Going In (Bonnaroo, Installment 2)

Going In

            It’s later than I’d’ve wanted. Black out curtains really do the job. But I shower, throw clothes in a bag, get my backpack zipped with socks and sunblock, my trusty MacBook and head out to the car buzzing with the promise of the day. I’ve got some fruit for a bus where I’m day camping and a long sleeved camo t-shirt that declares “Trouble Finds Me.”

            Hard to believe to two turns, one beyond a Starbucks, and time melts. Single lane black-top, speckled mostly gray from the weather, a junk car lot with cars so old it borders on antique. Then the fields turn to inky green pines, branch limp in the heat and a KOA campground from a 50s wanderlust Airstream pamphlet.

            The humidity just hangs here. Even it’s too heavy, too listless to think of moving. The dust is more a notion that the swirling dervish it can be.

            A little further still, there’s the check point. Two men in Bermuda shorts, highway orange vests, wave – and you wave back without thinking. The country makes you friendly like that, reflexive in a way that’s good.

            A little further again, they check your skews, scan your wrist band, make sure your parking pass isn’t a fake. They smile, too; tell you to “Enjoy your day.”

            The day hasn’t really started. The sun is up, the mercury’s closing in on 90. But it’s still hours before the real action begins. People walk, slowly. Scattered dots along a brown expanse thatched with dusty green canvas. They’re moving slow, too. There’s no rush.

            A late teen waves me into a line of cars parked at an angle in the field. Smiles. I shut off the engine, put my head back. A quarter of a mile away, trucks whizzzzz by on I-24 racing time to delivering another load. Here it’s still – with a promise of music.

            I get out. Grab my backpack, my Bitter Southerner tote of clothes and fruit, balance some cherries and blueberries in a plastic container and lock the door. I almost feel guilty hitting the button that makes the locks click, the ting. This is bucolia... but there’s a parking pass inside, like kidneys on the organ market.

 

            A few drops fall from a too blue sky. Surely not rain, not with me in my hardcore New Balance. But it just plinks droplets down. The sun never recedes, the clouds don’t gather. Just drop... drop... drop...

            “A rainbow? No way. Too cliché.” I walk on, never looking. Some things are too hackneyed for the momentum. This is the escape from real life, but I want it to stay real. To stay something you can believe on, something without unicorns or evil queens.

 

            Real life happens in the bus lot. No guard or proctor. Just sun and rows of Prevosts, lined up like soldiers at presentation. The only sign of life outside Rita Houston’s bus, the joy of full engagement, card tables set with food and mixers, Bloody Mary mix. Coolers filled with ice sit open. People laugh and talk about the night before.
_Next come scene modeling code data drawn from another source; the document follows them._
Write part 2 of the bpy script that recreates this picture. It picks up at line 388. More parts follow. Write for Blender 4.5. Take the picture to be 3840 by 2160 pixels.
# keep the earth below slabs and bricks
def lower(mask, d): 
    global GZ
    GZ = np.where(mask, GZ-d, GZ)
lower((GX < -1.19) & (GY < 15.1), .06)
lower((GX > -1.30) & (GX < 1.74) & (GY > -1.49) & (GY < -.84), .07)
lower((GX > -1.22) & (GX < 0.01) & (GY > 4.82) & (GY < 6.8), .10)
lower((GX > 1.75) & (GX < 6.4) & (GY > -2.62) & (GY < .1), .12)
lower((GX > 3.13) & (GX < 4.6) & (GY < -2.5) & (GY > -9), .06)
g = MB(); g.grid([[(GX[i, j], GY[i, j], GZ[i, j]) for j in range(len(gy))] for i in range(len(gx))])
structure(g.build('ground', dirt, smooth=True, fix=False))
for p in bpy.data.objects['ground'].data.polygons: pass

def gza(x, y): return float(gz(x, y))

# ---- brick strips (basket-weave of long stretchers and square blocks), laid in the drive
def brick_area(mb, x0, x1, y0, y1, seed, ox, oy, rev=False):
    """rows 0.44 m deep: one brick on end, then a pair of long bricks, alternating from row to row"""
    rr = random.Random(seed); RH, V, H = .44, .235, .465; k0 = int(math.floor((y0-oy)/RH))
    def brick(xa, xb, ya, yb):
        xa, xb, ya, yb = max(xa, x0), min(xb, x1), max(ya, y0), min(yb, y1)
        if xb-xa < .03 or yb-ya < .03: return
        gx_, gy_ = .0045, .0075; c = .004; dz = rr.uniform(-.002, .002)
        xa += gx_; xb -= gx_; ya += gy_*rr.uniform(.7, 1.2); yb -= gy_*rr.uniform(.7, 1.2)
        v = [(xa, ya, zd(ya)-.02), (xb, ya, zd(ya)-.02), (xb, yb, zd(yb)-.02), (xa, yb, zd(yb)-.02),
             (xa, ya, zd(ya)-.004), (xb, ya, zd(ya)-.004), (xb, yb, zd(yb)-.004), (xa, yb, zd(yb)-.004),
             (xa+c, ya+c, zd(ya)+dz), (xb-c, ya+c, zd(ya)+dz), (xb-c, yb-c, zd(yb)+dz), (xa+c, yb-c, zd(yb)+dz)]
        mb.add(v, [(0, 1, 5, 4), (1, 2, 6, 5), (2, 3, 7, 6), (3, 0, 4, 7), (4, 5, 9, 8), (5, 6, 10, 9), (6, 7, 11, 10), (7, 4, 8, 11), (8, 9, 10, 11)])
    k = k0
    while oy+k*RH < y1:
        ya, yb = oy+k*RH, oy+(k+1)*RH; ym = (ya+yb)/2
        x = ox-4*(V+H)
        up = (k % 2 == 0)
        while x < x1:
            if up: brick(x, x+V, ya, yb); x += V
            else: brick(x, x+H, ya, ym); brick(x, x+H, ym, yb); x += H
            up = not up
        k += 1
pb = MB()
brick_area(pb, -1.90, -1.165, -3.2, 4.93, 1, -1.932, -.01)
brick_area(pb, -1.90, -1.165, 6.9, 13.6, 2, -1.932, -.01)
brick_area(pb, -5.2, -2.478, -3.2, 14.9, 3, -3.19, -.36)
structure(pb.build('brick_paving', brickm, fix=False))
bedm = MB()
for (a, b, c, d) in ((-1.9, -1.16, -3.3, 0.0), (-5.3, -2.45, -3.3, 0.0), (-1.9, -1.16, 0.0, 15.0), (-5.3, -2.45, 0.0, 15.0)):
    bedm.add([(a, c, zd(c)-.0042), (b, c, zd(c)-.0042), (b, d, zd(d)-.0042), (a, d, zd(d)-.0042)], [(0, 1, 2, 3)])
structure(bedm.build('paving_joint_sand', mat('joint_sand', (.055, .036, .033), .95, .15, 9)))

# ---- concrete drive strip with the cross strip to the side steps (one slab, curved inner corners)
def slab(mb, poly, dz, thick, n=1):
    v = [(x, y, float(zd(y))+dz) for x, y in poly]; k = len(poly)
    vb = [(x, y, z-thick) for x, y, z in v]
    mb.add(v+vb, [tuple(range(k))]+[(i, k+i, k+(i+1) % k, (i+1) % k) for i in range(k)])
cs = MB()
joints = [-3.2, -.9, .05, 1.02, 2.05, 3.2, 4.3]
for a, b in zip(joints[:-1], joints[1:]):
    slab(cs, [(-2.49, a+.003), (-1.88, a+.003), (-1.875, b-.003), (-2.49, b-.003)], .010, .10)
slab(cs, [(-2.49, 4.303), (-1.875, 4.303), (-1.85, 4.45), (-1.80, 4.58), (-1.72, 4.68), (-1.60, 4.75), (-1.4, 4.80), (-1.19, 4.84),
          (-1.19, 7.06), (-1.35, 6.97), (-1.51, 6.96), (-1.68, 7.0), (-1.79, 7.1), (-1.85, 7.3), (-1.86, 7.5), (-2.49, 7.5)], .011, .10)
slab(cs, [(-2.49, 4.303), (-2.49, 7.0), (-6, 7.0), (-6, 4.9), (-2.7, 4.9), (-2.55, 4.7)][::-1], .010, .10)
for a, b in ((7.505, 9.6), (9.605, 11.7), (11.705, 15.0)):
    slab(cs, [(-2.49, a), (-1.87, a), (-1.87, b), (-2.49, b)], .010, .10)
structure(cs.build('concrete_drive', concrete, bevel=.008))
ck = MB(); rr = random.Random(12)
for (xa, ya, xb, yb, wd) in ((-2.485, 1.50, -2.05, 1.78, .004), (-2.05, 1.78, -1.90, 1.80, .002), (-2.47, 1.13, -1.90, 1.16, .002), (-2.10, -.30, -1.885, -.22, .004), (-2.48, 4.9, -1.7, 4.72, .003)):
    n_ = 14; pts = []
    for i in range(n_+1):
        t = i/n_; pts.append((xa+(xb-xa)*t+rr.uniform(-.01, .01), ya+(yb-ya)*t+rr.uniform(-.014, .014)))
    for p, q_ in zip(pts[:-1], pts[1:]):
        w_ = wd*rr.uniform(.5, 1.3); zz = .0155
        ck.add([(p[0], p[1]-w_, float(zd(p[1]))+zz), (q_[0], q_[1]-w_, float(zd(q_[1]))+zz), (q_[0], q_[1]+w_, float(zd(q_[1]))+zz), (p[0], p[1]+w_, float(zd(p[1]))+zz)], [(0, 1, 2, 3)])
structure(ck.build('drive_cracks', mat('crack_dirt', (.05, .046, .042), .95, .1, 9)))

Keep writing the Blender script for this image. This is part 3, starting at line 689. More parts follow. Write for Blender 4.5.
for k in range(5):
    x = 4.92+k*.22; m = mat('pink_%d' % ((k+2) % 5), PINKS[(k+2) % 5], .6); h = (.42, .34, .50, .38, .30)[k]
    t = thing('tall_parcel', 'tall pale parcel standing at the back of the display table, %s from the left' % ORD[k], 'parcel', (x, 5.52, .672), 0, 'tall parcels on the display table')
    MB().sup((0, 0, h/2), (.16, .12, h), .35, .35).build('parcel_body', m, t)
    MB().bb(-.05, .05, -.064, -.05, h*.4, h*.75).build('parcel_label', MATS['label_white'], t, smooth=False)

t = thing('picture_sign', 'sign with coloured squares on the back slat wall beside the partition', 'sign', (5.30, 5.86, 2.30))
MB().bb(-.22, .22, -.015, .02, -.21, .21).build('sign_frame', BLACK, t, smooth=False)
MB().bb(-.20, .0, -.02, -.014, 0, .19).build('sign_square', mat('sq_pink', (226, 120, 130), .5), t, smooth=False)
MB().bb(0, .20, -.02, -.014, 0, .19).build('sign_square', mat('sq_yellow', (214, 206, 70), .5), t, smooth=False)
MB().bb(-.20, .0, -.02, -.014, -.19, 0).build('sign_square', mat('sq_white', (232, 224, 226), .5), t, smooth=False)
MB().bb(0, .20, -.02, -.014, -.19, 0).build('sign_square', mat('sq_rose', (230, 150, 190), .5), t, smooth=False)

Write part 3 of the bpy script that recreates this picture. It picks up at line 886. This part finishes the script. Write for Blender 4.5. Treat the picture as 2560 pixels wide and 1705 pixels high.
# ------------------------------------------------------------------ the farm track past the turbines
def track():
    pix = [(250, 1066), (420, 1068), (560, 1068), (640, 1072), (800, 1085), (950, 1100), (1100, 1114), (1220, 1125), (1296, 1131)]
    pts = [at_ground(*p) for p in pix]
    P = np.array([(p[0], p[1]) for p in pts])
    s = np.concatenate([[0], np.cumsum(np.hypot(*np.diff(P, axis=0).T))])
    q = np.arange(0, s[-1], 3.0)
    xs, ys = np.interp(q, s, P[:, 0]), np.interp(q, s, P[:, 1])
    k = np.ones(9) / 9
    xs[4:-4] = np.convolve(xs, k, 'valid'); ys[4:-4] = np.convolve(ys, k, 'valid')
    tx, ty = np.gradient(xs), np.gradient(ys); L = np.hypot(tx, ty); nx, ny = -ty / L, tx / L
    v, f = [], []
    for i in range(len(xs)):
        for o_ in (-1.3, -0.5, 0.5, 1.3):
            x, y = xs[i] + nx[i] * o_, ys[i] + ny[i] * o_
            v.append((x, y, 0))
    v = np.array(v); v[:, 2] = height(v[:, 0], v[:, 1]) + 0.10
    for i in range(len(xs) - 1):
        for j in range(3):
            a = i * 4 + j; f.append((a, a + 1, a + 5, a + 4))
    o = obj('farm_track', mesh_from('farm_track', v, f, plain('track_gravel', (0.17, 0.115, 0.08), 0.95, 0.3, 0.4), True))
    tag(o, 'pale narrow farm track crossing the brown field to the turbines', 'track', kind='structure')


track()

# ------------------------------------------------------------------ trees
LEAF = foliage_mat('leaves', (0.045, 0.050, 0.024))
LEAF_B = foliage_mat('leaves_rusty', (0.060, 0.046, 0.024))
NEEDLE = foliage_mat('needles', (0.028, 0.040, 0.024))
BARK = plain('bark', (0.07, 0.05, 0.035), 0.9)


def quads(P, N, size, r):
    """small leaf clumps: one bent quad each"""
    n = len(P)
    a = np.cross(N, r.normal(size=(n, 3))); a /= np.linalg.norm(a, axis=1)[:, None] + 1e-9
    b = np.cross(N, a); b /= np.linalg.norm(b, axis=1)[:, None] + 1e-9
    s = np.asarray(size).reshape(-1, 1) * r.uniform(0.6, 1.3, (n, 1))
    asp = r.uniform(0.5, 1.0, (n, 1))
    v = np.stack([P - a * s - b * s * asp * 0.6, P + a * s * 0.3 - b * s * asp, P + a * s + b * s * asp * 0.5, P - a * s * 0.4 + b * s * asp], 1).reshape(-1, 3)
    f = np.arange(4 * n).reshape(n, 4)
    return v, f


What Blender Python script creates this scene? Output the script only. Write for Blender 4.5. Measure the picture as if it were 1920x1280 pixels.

            Rita has summer hair, shorn close, it’s a gilded halo of golden doodle down. The WFUV maven, considered by many the most powerful woman in alternative and Americana music, bursts into a bigger smile, offers a hug, laughs like the earth opening and throwing flowers to the ground. She is warm and bright and happy.

            “Do you know which bus is Lee Ann Womack’s?”

            She laughs, says no. We talk about the bands we want to see, she laments missing Dawes because she’ll be on the air. She is that way: loves the music from the inside out, but loves bringing the people who listen inside the moment wherever they may be. She gives them the feel, the flavor, talks about and with the people making the music that makes the day.

            Looking at my hands, she suggests I can put my fruit on ice, when the singer – or her family shows up – they can come retrieve it. “You’ve got things to do,” she teases me, and reaches for the container in my hand.

            Relieved I dig for the plums and apples in my bag, making small talk as I do. Thankfully my voice carries.

            “When Lee Ann Womack gets here,” sparkles a little voice. Turning, I see Lee Ann Womack in running shorts, a little tank top, looking quizzically at the party. Introductions made, new friendship seeds thrown, Bonnaroo has no truly begun.